Die Wiedergabe von Geschehnissen spielt eine untergeordnete Rolle; stattdessen werden vor allem Beobachtungen, Assoziationen, Zuständlichkeiten und psychosomatische Vorgänge geschildert, die aus der extremen körperlichen und seelischen Verfassung des Erzählers gleichsam materialistisch-positivistisch motiviert werden. Mit den modernen Stilmitteln des inneren Monologs und der erlebten Rede, die Hamsun als einen der gewichtigsten Vorläufer von Proust und Joyce ausweisen, erreicht das Werk einen ›Sekundenstil‹, in dem bisweilen die Erzählzeit länger als die erzählte Zeit ist. Die Technik dieses Erzählens besteht aus dem ständigen Wechsel vom vergegenwärtigenden Präsens zum erinnernden Präteritum. Im Psychogramm des Protagonisten spielen vor allem die Partien, in denen die ganze Umwelt und die Zeit durch sein assoziierendes Bewusstsein zergliedert werden, eine wesentliche Rolle und dienen gleichsam als dichterische Bestätigung von Hamsuns im selben Jahr erschienener zentraler Programmschrift »Fra det ubevidste Sjæleliv« (Vom unbewussten Seelenleben).

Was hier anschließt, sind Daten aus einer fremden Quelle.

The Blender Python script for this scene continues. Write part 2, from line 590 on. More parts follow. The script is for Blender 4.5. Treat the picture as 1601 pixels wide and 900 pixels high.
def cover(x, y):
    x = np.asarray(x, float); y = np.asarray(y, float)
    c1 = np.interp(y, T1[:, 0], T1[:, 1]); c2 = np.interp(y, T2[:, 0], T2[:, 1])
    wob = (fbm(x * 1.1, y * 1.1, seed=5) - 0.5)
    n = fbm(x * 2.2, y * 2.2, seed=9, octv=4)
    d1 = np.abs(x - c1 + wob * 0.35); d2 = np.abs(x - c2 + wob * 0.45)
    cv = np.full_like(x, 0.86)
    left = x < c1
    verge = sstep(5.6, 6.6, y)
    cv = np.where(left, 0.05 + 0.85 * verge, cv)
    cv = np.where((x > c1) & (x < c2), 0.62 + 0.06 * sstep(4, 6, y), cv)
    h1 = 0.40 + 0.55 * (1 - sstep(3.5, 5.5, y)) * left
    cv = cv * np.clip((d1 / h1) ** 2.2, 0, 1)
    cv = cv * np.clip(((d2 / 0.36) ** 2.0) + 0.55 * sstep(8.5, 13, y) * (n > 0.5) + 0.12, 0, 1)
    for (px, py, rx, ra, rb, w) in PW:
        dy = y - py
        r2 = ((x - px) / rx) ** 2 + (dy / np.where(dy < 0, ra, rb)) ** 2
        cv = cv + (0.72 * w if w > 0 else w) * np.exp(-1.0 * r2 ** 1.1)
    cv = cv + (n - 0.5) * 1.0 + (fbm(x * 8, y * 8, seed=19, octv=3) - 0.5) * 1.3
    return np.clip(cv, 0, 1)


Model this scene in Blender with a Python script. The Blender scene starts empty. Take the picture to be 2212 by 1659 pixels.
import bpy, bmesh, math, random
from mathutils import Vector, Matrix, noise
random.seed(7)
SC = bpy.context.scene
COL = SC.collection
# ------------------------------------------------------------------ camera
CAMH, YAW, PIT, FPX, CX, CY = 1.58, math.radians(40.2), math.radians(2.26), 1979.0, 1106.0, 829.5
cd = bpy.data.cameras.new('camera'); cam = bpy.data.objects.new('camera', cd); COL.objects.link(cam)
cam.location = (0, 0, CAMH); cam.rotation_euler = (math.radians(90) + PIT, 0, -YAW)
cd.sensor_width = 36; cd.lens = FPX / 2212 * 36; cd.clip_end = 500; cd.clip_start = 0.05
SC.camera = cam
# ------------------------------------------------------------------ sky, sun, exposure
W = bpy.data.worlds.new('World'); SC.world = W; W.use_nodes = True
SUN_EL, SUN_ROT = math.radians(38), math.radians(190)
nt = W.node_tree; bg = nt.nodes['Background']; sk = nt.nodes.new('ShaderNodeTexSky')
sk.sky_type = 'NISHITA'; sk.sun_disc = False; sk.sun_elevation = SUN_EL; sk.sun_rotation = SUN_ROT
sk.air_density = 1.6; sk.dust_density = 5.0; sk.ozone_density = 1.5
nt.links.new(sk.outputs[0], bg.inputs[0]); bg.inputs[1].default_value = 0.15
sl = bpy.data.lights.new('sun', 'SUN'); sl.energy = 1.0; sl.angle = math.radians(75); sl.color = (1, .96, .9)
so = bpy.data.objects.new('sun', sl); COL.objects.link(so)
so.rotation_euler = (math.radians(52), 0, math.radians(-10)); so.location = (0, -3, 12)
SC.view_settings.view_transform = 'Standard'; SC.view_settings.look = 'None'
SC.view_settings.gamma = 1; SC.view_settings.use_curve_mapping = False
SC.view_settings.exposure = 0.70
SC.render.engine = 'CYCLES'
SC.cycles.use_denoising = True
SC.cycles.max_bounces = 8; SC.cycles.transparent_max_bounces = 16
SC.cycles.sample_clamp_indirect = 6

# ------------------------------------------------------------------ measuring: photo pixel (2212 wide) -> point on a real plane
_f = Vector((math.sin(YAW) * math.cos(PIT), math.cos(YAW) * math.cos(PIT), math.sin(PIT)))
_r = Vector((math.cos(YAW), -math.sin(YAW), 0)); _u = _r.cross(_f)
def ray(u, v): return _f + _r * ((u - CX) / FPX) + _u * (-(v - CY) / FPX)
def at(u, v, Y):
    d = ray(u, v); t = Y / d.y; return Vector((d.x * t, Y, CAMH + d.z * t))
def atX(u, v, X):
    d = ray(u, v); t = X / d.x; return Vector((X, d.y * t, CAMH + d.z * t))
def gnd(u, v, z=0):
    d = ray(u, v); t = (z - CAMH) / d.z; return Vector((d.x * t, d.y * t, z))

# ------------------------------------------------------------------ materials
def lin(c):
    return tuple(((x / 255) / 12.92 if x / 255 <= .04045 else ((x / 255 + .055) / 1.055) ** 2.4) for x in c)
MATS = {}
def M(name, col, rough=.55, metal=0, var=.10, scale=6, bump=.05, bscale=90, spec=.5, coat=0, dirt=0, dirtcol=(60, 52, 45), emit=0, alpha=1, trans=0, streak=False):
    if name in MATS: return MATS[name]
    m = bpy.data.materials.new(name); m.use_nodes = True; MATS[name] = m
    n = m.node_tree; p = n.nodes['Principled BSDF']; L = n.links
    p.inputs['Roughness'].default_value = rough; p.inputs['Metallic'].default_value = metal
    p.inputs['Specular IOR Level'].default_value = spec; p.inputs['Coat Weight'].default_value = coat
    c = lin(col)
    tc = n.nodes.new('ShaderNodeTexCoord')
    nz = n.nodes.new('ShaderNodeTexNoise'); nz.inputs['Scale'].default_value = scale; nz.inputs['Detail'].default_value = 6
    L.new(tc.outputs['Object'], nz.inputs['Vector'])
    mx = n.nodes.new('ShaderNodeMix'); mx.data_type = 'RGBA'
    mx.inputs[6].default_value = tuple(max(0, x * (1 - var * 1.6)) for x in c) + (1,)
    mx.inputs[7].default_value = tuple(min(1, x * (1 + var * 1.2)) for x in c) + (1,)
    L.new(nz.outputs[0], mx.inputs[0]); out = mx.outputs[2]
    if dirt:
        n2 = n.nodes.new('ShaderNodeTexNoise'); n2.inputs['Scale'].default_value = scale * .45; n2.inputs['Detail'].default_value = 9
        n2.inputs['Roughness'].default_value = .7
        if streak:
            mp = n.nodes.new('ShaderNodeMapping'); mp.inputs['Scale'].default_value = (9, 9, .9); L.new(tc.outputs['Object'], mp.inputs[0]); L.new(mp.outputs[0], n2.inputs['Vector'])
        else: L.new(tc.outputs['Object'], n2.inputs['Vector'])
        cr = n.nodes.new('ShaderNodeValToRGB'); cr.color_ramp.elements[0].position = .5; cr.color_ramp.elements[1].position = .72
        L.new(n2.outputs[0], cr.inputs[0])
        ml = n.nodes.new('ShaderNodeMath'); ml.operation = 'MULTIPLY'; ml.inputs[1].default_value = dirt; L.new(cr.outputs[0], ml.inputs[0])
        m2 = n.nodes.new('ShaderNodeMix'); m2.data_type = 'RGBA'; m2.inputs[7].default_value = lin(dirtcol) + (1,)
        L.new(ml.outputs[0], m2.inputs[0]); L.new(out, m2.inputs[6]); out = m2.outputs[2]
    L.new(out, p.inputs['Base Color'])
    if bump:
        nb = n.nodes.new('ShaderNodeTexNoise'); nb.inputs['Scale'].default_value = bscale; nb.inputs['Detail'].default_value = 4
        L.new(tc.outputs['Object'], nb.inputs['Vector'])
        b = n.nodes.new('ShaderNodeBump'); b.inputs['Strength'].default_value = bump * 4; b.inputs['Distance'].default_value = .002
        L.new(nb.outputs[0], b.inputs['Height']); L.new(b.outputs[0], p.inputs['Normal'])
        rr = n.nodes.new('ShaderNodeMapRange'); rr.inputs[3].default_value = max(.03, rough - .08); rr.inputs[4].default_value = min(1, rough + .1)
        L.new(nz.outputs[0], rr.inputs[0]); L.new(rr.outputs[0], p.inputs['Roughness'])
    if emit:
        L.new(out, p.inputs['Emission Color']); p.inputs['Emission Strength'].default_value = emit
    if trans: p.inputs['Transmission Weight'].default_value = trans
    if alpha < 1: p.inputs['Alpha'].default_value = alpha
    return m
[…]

Lit.: A. Kittang: Luft, vind, ingenting, 1984. • ›Alles nur Kunst?‹ K. H. zwischen Ästhetik und Politik, Hg. R. Wolfert, 1999.
Fritz Paul

Zur Person: Knut Hamsun

geb. 4.8.1859 Lom (Norwegen)
 gest. 19.2.1952 Nørholm (Norwegen)
d.i. Knud Pedersen

Autodidakt; verschiedene Berufe, u. a. in den USA; 1890 literarischer Durchbruch mit Sult; Distanzierung von Ibsen und Kielland, Einflüsse von Strindberg und Dostoevskij; neuromantische Romane, realistische Werke über norwegische Bauern und Fischer, die sich jedoch durch die Erzählerironie und ihre ambivalenten oder nihilistischen Sinnangebote vom ›Heimatroman‹ unterscheiden; 1920 Nobelpreis für Markens grøde; ab 1935 Nazi-Sympathisant, 1947 Landesverräterprozess; großer Einfluss auf skandinavische Autoren; breite Rezeption in Deutschland; u. a. von Thomas Mann und Henry Miller bewundert.

Ausg.: Samlede verker, 15 Bde, 1954. • K. H.s brev, 6 Bde, Hg. H. Næss, 1994 ff.
Übers.: Sämtliche Romane und Erzählungen 1–5, 1958.
Lit.: R. Ferguson: K. H. Leben gegen den Strom, 1987. • W. Baumgartner: K. H., 1997.